The name encompasses two great old London Ringing Companies. The first is the Eastern Youths of London, established probably around 1690. Little is known about them other than the fact that they gave two trebles to St Magnus the Martyr, Lower Thames Street in 1718. It is likely that the Eastern Scholars who formed later in the 18th Century were the result of an amalgamation between the Eastern Youths and British Scholars.
The Trinity Youths of Deptford were established in 1782. They were based at St Nicholas Deptford (A complete Newton & Hadley 8 from 1701, outrageously scrapped at the end of the Second World War).
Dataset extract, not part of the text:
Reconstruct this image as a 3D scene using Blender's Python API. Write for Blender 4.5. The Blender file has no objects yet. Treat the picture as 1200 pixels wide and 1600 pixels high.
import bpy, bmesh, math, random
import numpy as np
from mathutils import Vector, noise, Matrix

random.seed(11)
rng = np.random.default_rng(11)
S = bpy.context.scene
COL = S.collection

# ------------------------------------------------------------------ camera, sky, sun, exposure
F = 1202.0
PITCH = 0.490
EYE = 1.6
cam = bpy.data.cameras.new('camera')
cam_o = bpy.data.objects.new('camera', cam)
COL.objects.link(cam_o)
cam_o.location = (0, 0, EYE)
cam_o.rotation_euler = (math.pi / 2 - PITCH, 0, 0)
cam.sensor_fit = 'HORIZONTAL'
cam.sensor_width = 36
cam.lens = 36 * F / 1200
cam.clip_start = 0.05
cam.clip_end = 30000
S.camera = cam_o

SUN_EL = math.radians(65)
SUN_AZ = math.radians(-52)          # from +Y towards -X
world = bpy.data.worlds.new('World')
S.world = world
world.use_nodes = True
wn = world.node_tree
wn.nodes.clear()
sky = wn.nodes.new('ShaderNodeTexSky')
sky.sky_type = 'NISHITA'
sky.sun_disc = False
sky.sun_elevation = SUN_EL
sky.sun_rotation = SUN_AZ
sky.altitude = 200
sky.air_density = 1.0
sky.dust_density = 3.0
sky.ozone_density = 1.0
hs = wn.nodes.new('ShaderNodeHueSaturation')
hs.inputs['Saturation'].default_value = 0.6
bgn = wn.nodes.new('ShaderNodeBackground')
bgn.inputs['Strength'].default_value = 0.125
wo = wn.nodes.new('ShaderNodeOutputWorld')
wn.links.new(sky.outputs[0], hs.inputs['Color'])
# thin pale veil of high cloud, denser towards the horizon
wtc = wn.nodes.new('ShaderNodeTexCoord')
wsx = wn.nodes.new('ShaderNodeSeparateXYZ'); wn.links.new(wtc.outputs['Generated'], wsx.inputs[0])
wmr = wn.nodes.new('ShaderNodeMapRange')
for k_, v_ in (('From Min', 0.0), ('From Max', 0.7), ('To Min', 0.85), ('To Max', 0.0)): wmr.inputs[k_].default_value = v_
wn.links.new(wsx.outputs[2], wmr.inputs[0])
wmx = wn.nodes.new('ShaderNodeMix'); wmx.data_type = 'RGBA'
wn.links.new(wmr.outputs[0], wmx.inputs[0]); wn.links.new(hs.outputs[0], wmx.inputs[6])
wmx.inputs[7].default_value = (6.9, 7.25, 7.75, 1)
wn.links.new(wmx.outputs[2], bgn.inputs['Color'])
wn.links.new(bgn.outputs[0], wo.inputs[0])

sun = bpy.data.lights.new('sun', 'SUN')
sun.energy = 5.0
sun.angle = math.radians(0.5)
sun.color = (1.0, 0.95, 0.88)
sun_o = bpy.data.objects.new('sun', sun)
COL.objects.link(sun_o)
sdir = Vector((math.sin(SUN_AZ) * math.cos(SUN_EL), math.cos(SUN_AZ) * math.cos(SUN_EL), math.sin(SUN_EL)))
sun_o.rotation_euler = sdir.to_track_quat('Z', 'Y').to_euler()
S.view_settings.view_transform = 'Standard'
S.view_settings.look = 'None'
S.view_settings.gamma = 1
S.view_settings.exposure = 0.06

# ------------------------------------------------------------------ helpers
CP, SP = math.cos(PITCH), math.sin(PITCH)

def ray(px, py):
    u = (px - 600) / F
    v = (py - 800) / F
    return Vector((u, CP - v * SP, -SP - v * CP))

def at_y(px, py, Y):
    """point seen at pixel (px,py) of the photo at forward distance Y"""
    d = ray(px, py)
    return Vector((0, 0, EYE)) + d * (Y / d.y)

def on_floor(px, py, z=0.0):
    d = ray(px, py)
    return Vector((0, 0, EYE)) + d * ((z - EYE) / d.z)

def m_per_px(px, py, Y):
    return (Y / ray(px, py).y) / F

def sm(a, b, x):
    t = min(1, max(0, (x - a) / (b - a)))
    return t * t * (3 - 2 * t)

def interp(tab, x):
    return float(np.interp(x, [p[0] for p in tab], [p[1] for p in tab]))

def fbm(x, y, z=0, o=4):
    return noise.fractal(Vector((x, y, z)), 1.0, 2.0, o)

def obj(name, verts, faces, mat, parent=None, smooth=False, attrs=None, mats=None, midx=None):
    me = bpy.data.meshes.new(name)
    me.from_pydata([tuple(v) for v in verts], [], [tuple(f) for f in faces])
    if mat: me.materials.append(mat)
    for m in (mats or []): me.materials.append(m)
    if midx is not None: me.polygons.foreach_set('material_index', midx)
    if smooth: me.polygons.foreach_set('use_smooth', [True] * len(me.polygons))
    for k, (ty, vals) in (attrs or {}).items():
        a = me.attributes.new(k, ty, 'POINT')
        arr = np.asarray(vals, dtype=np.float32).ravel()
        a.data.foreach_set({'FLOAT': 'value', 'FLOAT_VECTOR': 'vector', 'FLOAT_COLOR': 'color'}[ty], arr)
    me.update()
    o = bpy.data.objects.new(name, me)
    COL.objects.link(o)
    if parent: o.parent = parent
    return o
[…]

The Society faded out in the early part of the 19th Century, and was re-established in the 1870's, only to suffer a similar decline 20 or so years later. In their second establishment they rang at Greenwich, Deptford (St Johns) and some other towers in the vicinity.
The Westminster Youths were formed in the late 18th Century by Thomas Tolladay. They were only a minor Company of ringers and faded out quite quickly, though the Society was re-established at St James Clerkenwell in 1824 as the St James's Society, which later became The London County Association and lately has been continued, again as the St James's Society.
The St James's Society continues today with its maintenance work, particularly focussing on preservation of interesting and rare installations, and historical towers. It provides ringers for special occasions by Church Request at St Paul Shadwell, St Matthew Bethnal Green and St John Deptford.